Concerned about his values, the speaker is also concerned about the nature of his sleep, a concern imaged in the contrast between himself and the woodchuck. As part of nature the woodchuck will automatically be renewed. But the speaker may need, for renewal, not simply rest, some period of dormancy, but also some certain knowledge of human values. And where is such knowledge to come from? Recall, this is a poem about what happens after apple-picking. Hardly an allegory either supporting or denouncing Christian doctrine, the work nonetheless relies on overtones of the Fall to enrich its complex meaning. When man first picked the apple, he was expelled from Eden to labor by the sweat of his brow, a consequence of his newly found knowledge of good and evil. The speaker lives in a fallen world where he has labored and sweated. But he gains no sure knowledge as Adam did. His ladder is pointed toward heaven only, and he has had to descend from it. Man can climb the ladder toward heaven, toward certainty, but when he returns, he discovers how little he has learned with certainty. He cannot even know the nature of his sleep, although the possibilities seem clear.

Perhaps his will be like the woodchuck's sleep, the sleep of nature, in the limited sense that his creative powers are subject to the same kind of cyclical movement observed in the seasons. At worst, this sleep would be like nature's in its duration, though not in its character (unlike nature, man can dream). Such a sleep, induced by physical and mental fatigue, is not a function of man's uncertain values. His values are certain; his ability to act on them, limited. This is the sleep of renewal.
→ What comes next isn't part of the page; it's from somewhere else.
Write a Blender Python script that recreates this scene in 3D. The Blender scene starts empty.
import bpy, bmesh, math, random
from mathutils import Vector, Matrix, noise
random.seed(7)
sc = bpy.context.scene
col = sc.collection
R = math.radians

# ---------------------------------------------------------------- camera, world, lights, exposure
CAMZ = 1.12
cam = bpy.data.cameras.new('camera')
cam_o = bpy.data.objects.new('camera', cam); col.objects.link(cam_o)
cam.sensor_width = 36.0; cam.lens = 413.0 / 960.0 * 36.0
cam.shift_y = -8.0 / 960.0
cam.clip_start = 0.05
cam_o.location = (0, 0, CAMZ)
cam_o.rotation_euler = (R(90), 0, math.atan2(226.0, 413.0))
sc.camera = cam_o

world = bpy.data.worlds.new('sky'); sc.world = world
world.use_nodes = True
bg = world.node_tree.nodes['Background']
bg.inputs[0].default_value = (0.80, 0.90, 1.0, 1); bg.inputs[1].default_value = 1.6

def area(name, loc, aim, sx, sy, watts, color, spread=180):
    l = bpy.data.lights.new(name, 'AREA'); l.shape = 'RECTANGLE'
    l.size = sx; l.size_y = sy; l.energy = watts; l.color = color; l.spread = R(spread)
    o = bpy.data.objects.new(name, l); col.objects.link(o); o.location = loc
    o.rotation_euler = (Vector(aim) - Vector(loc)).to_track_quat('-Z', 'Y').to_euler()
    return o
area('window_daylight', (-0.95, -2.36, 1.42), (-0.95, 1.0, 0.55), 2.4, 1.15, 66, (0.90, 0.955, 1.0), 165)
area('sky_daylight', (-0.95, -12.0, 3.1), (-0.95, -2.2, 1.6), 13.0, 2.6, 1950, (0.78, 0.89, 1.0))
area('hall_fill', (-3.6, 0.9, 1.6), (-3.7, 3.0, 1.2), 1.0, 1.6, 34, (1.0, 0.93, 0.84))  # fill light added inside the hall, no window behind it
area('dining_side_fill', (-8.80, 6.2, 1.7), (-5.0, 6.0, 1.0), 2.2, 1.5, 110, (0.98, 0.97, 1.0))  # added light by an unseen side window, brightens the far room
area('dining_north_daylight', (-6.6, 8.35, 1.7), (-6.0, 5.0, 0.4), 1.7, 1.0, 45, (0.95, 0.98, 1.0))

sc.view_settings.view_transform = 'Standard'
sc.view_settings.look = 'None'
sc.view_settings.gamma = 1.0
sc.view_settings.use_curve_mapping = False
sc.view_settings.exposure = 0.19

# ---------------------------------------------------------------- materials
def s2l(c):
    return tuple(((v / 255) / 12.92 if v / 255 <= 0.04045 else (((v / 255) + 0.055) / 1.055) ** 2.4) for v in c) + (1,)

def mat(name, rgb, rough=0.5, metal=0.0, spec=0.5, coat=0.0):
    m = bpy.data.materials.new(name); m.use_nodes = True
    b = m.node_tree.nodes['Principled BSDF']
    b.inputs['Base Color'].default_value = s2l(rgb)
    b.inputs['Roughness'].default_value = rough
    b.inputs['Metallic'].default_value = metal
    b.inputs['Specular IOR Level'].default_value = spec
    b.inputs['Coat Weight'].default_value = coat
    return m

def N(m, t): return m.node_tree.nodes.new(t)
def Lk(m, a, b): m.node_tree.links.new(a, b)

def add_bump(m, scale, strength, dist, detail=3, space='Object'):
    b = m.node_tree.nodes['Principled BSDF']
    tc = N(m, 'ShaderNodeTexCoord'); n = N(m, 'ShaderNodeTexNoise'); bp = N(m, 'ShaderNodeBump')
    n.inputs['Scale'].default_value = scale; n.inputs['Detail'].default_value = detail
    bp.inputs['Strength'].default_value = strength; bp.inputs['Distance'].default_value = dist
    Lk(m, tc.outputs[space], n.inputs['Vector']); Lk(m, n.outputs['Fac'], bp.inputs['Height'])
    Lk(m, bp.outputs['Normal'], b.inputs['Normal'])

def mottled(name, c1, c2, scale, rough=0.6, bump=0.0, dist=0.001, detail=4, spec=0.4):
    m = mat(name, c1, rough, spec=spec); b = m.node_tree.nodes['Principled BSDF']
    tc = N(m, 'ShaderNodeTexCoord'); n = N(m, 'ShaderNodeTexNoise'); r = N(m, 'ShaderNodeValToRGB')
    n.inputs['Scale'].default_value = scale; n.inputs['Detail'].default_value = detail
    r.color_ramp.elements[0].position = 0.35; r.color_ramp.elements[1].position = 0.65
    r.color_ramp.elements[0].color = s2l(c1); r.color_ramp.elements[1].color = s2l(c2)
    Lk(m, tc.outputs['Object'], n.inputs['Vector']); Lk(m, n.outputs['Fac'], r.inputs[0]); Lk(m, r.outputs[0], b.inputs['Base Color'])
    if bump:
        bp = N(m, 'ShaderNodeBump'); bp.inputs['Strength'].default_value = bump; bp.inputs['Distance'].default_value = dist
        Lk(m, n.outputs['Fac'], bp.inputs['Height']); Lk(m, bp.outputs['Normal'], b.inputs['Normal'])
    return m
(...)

This meaning of "sleep," though possible in the poem, seems obviated by the apparent failure of the analogy between man and nature. Although Frost allows for its possibility in the reference to the woodchuck, such a sleep seems inconsistent with his larger view of man and nature. A second possible sleep, not far removed from the first, is also ascribable to a straining of the physical and mental powers, a strain just severe enough to confuse the speaker's sense of values and to blur his sense of purpose. But if he originally possessed a firmly grounded sense of value and purpose, he can be reasonably certain he will awaken from this sleep, from this confusion about values. A good rest, a night's or a month's, will settle the matter. Thereafter, he can turn to "fresh tasks" with no need to investigate his values. Given Frost's larger poetic world, this meaning is the most likely. The will to live and to create provides the ground for man's values.

But in the world of "After Apple-Picking," recovery is not certain. Frost's "feats of association" are so complicated, his performance in hinting so masterful, that the poem suggests the possibility of a third kind of sleep. If the speaker's encounter with the apples has led him to question not just the nature, but the source of his values, then, hi sleep may be longer, even permanent. It is one matter to recover values lost because of fatigue. It is another to be forced to return to their source, particularly if that source is only the "I myself" who "desired." For when desire fails and values falter, what source outside the self can restore desire? In "After Apple-Picking," the ladder only points toward heaven.

What will trouble the speaker's sleep, whatever sleep it is? He is only falling asleep in this poem, and he does not yet know which sleep his will be. Its duration will determine its nature. It is his uncertainty as to when (or whether) he will awaken which will be carried into his sleep, troubling it. Ironically enough, only when he awakens will he know what sleep it is—or, rather, was.